In my field (Adult Program Coordinator for my library district), you can never predict what events will succeed and which will flop. Some programs I pour my heart and soul into and no one shows. Others I think will be completely unpopular and they pack the room.
* The writers' group I started? Total success.
* The film discussion group? One guy showed up to all but one of the films, ate the snacks, and fell asleep in all the movies.
* The outdoor concert series? I tried. Tried again. Tried one more time, and now we're dropping it from three or four concerts a summer to ONE.
* One Book/Two Villages Read? Flop. Flop. Drop. Even with Ray Bradbury's biographer coming to the Fahrenheit 451 event, and the author himself the year we read Robert Hellenga's Philosophy Made Simple.
* The online classics discussion group? We got through the first book okay, then it became me talking to myself. So now one of our patrons is running a classics group, and I get to be a member rather than the leader. Booyah!
* Bill Clinton's diarist coming to speak about her years in the White House? One or two people signed up, so I had to cancel. How embarrassing that was, not to mention disappointing for me. I wanted to hear the stories she had to tell, dammit!
And so on, and so on...
Now comes my nonfiction book group. We had our first meeting last Wednesday, and I'm hoping against hope this endeavor will succeed. Two people came, but we were one animated group chatting like we'd known each other forever. The book I chose?
David Grann's The Lost City of Z: A Tale of Deadly Obsession in the Amazon
And we all loved it. Lots of discussion fodder here, with an eccentric Englishman who becomes driven to madness by the lust to find a lost civilization deep within the heart of the Amazon jungle. Did he find it? I dare not tell.
One thing's for sure, the two ladies who attended kick my butt as far as their knowledge of nonfiction writing - especially in the fields of science and civilizations. Book titles, authors and subjects were being bandied around like there's no tomorrow. Then here's me: that sounds interesting, and that sounds interesting... I wonder if the library has that...
Ms. "I read mostly fiction" felt a little sheepish in their company.
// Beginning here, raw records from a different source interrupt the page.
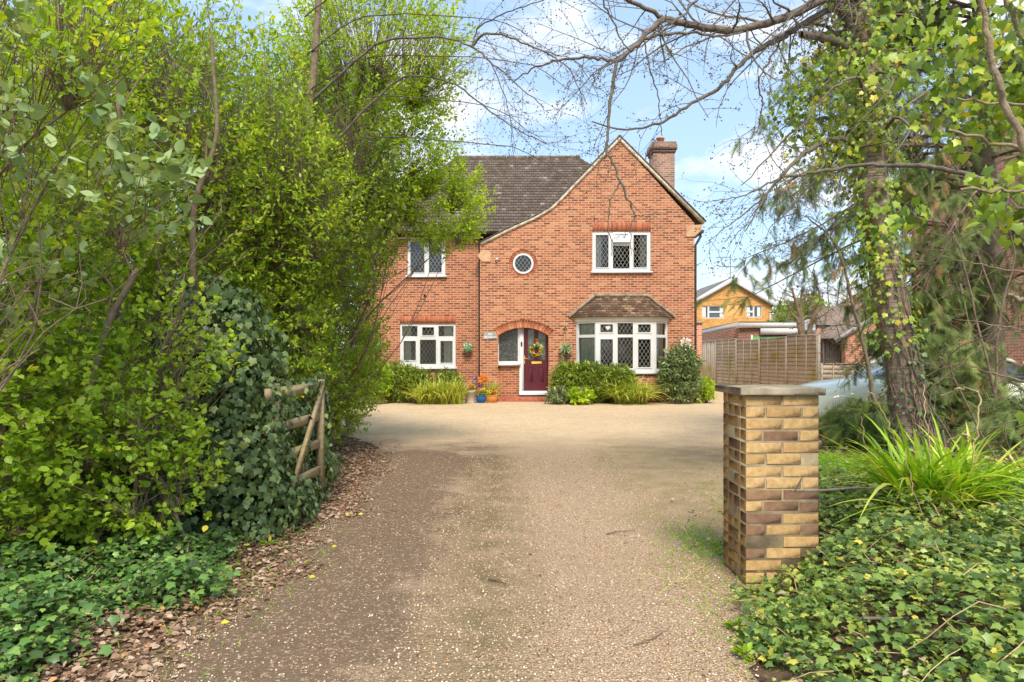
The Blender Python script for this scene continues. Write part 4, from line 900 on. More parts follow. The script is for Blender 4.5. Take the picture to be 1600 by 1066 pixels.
# far houses
def farhouse(label, x0, x1, Y, ze, zr, hip, wallm, roofm, chim=None, name='far_house', D=9, cat='house'):
    t = thing(name, label, cat, ((x0+x1)/2, Y, 0)); b = MB(); b.box(x0, x1, Y, Y+D, -.1, ze); b.build('wall', wallm, t, box_uv=True)
    o = .3; b = MB(); v = [(x0-o, Y-o, ze-.1), (x1+o, Y-o, ze-.1), (x1+o, Y+D+o, ze-.1), (x0-o, Y+D+o, ze-.1), (x0+hip, Y+D/2, zr), (x1-hip, Y+D/2, zr)]
    b.bulk(v, [(0,1,5,4),(2,3,4,5)]); b.bulk(v, [(3,0,4),(1,2,5)]); b.bulk(v, [(3,2,1,0)]); r = b.build('roof', roofm, t, box_uv=True)
    MB().box(x0-o, x1+o, Y-o-.04, Y-o, ze-.3, ze-.1).build('fascia', M['white'], t)
    if chim: c = MB(); c.box(chim[0], chim[0]+chim[2], Y+D/2-.4, Y+D/2+.4, zr-1, chim[1]); c.box(chim[0]-.08, chim[0]+chim[2]+.08, Y+D/2-.48, Y+D/2+.48, chim[1]+.002, chim[1]+.2); c.build('chimney', M['chimney_brick'], r, box_uv=True)
    return t
farhouse('distant house with a hipped brown tiled roof and brick chimney', PX(1213,60), PX(1350,60), 60, 3.2, PZ(470,64.5), 3.2, M['pink_brick'], M['brown_tile'], (PX(1264,64.5), PZ(462,64.5), .7))
farhouse('distant brown roofed house behind the hedge on the far right', PX(1345,75), PX(1480,75), 75, 5, PZ(462,79), 3.2, M['orange_brick'], M['brown_tile'])
# white boarded lean-to and plank gate, red bungalow
t = thing('white_shed', 'white boarded shed end between the garage and the red bungalow', 'shed', (PX(1296,29), 29, 0))
b = MB()
for k in range(11): b.box(PX(1274,29), PX(1324,29), 29+.004*(k % 2), 29.4, .25*k, .25*k+.243)
b.build('boarding', M['white'], t); MB().bulk([(PX(1272,28.8), 28.8, 2.78), (PX(1326,28.8), 28.8, 2.78), (PX(1326,28.8), 32, 3.1), (PX(1272,28.8), 32, 3.1)], [(0,1,2,3)]).build('roof', M['grey_tile'], t, box_uv=True)
t = thing('plank_gate', 'upright plank gate in front of the white shed', 'gate', (PX(1302,27.5), 27.5, 0)); b = MB()
for k in range(12): x = PX(1288,27.5)+k*.075; b.box(x, x+.071, 27.5, 27.53, .05, PZ(532,27.5), RG.random())
b.build('boards', M['fence'], t)
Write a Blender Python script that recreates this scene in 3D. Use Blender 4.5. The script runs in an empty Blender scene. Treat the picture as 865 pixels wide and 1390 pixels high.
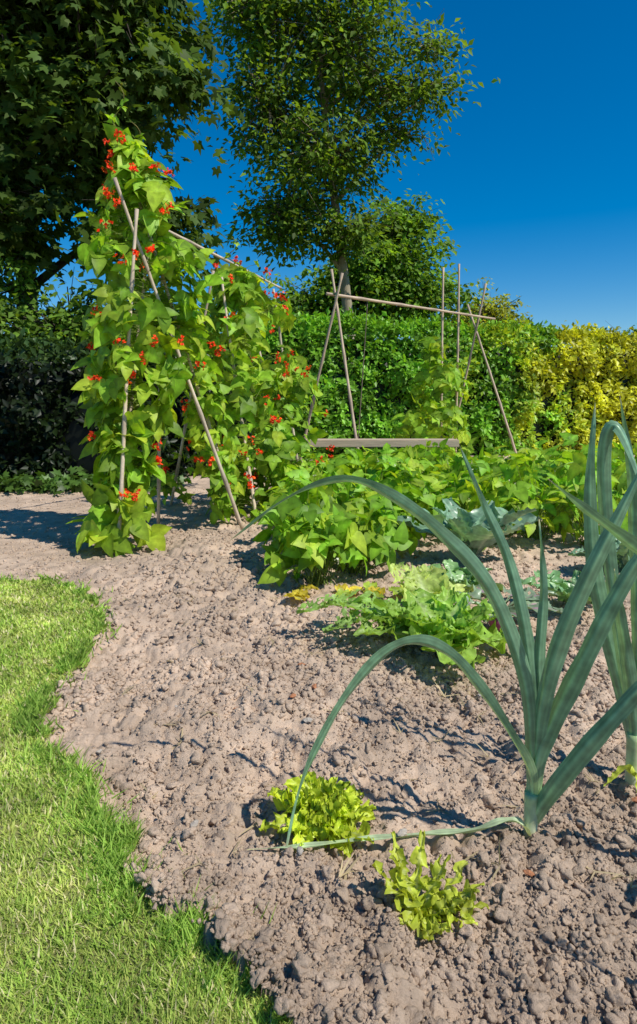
import bpy, math, numpy as np, bmesh
from mathutils import Vector
rng=np.random.default_rng(7)
sc=bpy.context.scene
sc.view_settings.view_transform='Standard'; sc.view_settings.look='None'; sc.view_settings.exposure=0

# ---------------------------------------------------------------- helpers
def nrm(a): 
    a=np.asarray(a,float); return a/np.maximum(np.linalg.norm(a,axis=-1,keepdims=True),1e-9)
_T=np.random.default_rng(3).random((256,256))
def vn(x,y,s=0):
    x=np.asarray(x,float)+s*17.3; y=np.asarray(y,float)+s*9.1
    xi=np.floor(x).astype(int); yi=np.floor(y).astype(int); fx=x-xi; fy=y-yi
    fx=fx*fx*(3-2*fx); fy=fy*fy*(3-2*fy)
    a=_T[xi&255,yi&255]; b=_T[(xi+1)&255,yi&255]; c=_T[xi&255,(yi+1)&255]; d=_T[(xi+1)&255,(yi+1)&255]
    return (a*(1-fx)+b*fx)*(1-fy)+(c*(1-fx)+d*fx)*fy
class MB:
    def __init__(s): s.v=[];s.c=[];s.l=[];s.z=[];s.m=[];s.n=0
    def add(s,v,f,c,m=0):
        v=np.asarray(v,float).reshape(-1,3); c=np.asarray(c,float)
        if c.ndim==1: c=np.tile(c,(len(v),1))
        s.v.append(v); s.c.append(c)
        for fa in (f if isinstance(f,list) else [f]):
            fa=np.asarray(fa)
            s.l.append((fa+s.n).ravel()); s.z.append(np.full(len(fa),fa.shape[1])); s.m.append(np.full(len(fa),m))
        s.n+=len(v)
    def build(s,name,mats,smooth=True,parent=None):
        v=np.concatenate(s.v);c=np.concatenate(s.c);l=np.concatenate(s.l);z=np.concatenate(s.z);m=np.concatenate(s.m)
        me=bpy.data.meshes.new(name); me.vertices.add(len(v)); me.vertices.foreach_set('co',v.ravel())
        me.loops.add(len(l)); me.loops.foreach_set('vertex_index',l.astype(np.int32))
        me.polygons.add(len(z)); st=np.concatenate([[0],np.cumsum(z)[:-1]])
        me.polygons.foreach_set('loop_start',st.astype(np.int32)); me.polygons.foreach_set('loop_total',z.astype(np.int32))
        me.polygons.foreach_set('material_index',m.astype(np.int32))
        me.polygons.foreach_set('use_smooth',np.full(len(z),smooth))
        me.update(calc_edges=True)
        a=me.color_attributes.new('Col','FLOAT_COLOR','POINT')
        a.data.foreach_set('color',np.hstack([c,np.ones((len(c),1))]).ravel())
        for mt in mats: me.materials.append(mt)
        o=bpy.data.objects.new(name,me); sc.collection.objects.link(o)
        if parent: o.parent=parent
        return o
def frames(d,nh):
    d=nrm(d); z=nrm(nh-(nh*d).sum(-1,keepdims=True)*d); x=np.cross(d,z); return np.stack([x,d,z],axis=-1)
def inst(mb,T,F,pos,R,scale,col,m=0,tc=None):
    n=len(pos); k=len(T)
    scale=np.asarray(scale,float)
    if scale.ndim==0: scale=np.full(n,float(scale))
    v=np.einsum('nij,kj->nki',R,T)*scale[:,None,None]+pos[:,None,:]
    c=np.repeat(col[:,None,:],k,axis=1)
    if tc is not None: c=c*tc[None,:,None]
    off=(np.arange(n)*k)[:,None,None]
    fs=[(f[None]+off).reshape(-1,f.shape[1]) for f in F]
    mb.add(v.reshape(-1,3),fs,c.reshape(-1,3),m)
def tube(mb,p,r,n=6,col=(.2,.15,.1),m=0):
    p=np.asarray(p,float); k=len(p); r=np.broadcast_to(np.asarray(r,float),(k,))
    t=nrm(np.gradient(p,axis=0)); ref=np.array([0.31,0.9,0.27]) if abs(t[:,2]).mean()>.6 else np.array([0.05,0.1,1.])
    a=nrm(np.cross(t,ref)); b=np.cross(t,a)
    an=np.linspace(0,2*np.pi,n,endpoint=False)
    v=p[:,None]+r[:,None,None]*(a[:,None]*np.cos(an)[None,:,None]+b[:,None]*np.sin(an)[None,:,None])
    i=np.arange(k-1)[:,None]*n; j=np.arange(n)[None]; j2=(j+1)%n
    f=np.stack([i+j,i+j2,i+n+j2,i+n+j],-1).reshape(-1,4)
    c=np.asarray(col,float)
    if c.ndim==2: c=np.repeat(c,n,axis=0)
    cap=[np.array([list(range(n))[::-1]]),np.array([[(k-1)*n+q for q in range(n)]])]
    mb.add(v.reshape(-1,3),[f]+cap,c,m)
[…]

It's true I started the group in order to expand my own nonfiction horizons, so I guess I shouldn't have been surprised when those who joined were already conversant with the genre. I need to find a way to use their combined knowledge to expand myself, while not annoying them with my ignorance.
Which means I have a lot of reading to do.
These two ladies are the sort who speak longingly about the Great Books Series, with what may have been a subtle hint the library may want to consider re-starting their former group. And, knowing me, I'd be all over that.
So that's a firm maybe.
It may take a few months to add more to our membership, to get people to realize it exists (What, READ the library's newsletter?), but for now I'm happy with our cozy little group. They're open, friendly, definitely well-read, and there was an instant bond - something that's pretty rare for me.
Next month's read? Dava Sobel's The Planets:
We're all excited to see what we can learn from it. Especially ME. I can only hope they haven't read too much about the universe, so much they leave me in the inter-galactic dust. Between you and me, I'd bet they have.